### YOUR OBJECTIVE
Only the lines starting at the one with "H(b, 'soffit', M['soffit'])" and ending at the one with "1), (1, 7, 5, 2)])" should be copied, exactly and with both ends kept.
===== EXERCISE MATERIAL
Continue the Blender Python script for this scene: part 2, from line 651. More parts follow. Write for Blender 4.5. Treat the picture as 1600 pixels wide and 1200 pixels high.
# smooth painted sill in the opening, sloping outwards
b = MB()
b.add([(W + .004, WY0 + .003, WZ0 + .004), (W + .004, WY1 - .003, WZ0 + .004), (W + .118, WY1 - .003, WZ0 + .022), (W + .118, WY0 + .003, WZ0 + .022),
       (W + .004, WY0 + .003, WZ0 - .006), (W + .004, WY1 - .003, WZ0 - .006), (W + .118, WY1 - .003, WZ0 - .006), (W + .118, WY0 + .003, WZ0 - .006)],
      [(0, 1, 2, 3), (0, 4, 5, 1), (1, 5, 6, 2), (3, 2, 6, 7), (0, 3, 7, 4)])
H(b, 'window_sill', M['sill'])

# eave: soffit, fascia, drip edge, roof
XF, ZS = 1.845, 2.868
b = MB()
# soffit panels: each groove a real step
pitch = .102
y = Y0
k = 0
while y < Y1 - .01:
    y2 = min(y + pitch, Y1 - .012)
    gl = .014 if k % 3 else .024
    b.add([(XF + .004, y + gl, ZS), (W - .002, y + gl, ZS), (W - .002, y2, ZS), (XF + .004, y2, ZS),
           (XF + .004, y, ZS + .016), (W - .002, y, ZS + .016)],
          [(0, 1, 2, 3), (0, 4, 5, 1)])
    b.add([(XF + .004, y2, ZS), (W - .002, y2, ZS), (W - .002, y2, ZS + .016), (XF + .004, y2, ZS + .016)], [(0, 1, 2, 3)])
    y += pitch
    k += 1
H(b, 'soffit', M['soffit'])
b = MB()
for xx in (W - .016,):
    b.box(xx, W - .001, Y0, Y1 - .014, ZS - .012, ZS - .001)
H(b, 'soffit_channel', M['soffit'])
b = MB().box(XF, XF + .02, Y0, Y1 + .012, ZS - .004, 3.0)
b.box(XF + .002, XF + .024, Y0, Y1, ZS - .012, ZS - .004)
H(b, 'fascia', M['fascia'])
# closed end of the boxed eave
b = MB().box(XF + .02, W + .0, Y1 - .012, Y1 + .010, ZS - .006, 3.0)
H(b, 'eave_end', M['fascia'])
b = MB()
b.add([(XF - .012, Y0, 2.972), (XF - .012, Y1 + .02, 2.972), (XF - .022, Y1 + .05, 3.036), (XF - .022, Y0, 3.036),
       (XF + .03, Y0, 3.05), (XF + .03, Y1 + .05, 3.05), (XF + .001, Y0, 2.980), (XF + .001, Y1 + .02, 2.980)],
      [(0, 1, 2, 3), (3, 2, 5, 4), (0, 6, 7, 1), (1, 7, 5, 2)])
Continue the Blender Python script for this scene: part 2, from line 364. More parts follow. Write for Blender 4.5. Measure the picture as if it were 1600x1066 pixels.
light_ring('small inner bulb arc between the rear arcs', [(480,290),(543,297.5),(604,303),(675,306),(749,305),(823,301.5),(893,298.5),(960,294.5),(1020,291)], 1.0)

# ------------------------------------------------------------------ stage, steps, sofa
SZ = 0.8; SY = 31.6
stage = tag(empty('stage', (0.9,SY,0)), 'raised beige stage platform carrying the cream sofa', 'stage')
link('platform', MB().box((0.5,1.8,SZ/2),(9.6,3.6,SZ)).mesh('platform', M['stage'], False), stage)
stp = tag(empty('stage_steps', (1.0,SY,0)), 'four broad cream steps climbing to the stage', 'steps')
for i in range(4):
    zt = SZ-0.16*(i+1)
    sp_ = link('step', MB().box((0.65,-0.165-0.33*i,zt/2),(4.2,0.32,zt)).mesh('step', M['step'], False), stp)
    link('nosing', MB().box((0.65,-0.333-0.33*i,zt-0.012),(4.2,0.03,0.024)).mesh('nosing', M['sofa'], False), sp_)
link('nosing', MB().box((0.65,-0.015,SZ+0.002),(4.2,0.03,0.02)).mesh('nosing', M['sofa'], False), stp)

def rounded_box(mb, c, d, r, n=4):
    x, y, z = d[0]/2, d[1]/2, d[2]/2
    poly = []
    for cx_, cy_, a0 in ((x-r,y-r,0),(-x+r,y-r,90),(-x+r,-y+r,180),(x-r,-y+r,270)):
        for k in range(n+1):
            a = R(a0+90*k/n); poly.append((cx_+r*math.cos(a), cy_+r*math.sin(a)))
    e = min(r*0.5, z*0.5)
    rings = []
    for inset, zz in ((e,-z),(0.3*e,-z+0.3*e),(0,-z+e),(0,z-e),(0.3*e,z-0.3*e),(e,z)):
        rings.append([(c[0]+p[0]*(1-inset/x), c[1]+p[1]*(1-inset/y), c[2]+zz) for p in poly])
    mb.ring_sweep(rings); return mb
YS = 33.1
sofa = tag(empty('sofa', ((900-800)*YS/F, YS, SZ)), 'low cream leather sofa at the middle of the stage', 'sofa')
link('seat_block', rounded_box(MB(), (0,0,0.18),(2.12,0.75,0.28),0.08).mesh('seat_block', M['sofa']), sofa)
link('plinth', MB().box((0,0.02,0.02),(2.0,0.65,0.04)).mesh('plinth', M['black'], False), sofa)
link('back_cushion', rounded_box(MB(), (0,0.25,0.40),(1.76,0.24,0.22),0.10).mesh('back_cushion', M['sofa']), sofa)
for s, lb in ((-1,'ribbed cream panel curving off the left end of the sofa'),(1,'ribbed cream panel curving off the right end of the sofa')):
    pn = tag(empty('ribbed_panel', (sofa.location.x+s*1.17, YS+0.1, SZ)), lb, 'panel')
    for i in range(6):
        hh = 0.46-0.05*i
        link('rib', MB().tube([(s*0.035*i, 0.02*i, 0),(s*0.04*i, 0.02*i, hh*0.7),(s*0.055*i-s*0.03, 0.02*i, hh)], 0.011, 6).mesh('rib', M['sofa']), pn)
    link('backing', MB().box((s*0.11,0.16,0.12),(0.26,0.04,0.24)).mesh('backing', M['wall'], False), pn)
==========
### TASK ANSWER
H(b, 'soffit', M['soffit'])
b = MB()
for xx in (W - .016,):
    b.box(xx, W - .001, Y0, Y1 - .014, ZS - .012, ZS - .001)
H(b, 'soffit_channel', M['soffit'])
b = MB().box(XF, XF + .02, Y0, Y1 + .012, ZS - .004, 3.0)
b.box(XF + .002, XF + .024, Y0, Y1, ZS - .012, ZS - .004)
H(b, 'fascia', M['fascia'])
# closed end of the boxed eave
b = MB().box(XF + .02, W + .0, Y1 - .012, Y1 + .010, ZS - .006, 3.0)
H(b, 'eave_end', M['fascia'])
b = MB()
b.add([(XF - .012, Y0, 2.972), (XF - .012, Y1 + .02, 2.972), (XF - .022, Y1 + .05, 3.036), (XF - .022, Y0, 3.036),
       (XF + .03, Y0, 3.05), (XF + .03, Y1 + .05, 3.05), (XF + .001, Y0, 2.980), (XF + .001, Y1 + .02, 2.980)],
      [(0, 1, 2, 3), (3, 2, 5, 4), (0, 6, 7, 1), (1, 7, 5, 2)])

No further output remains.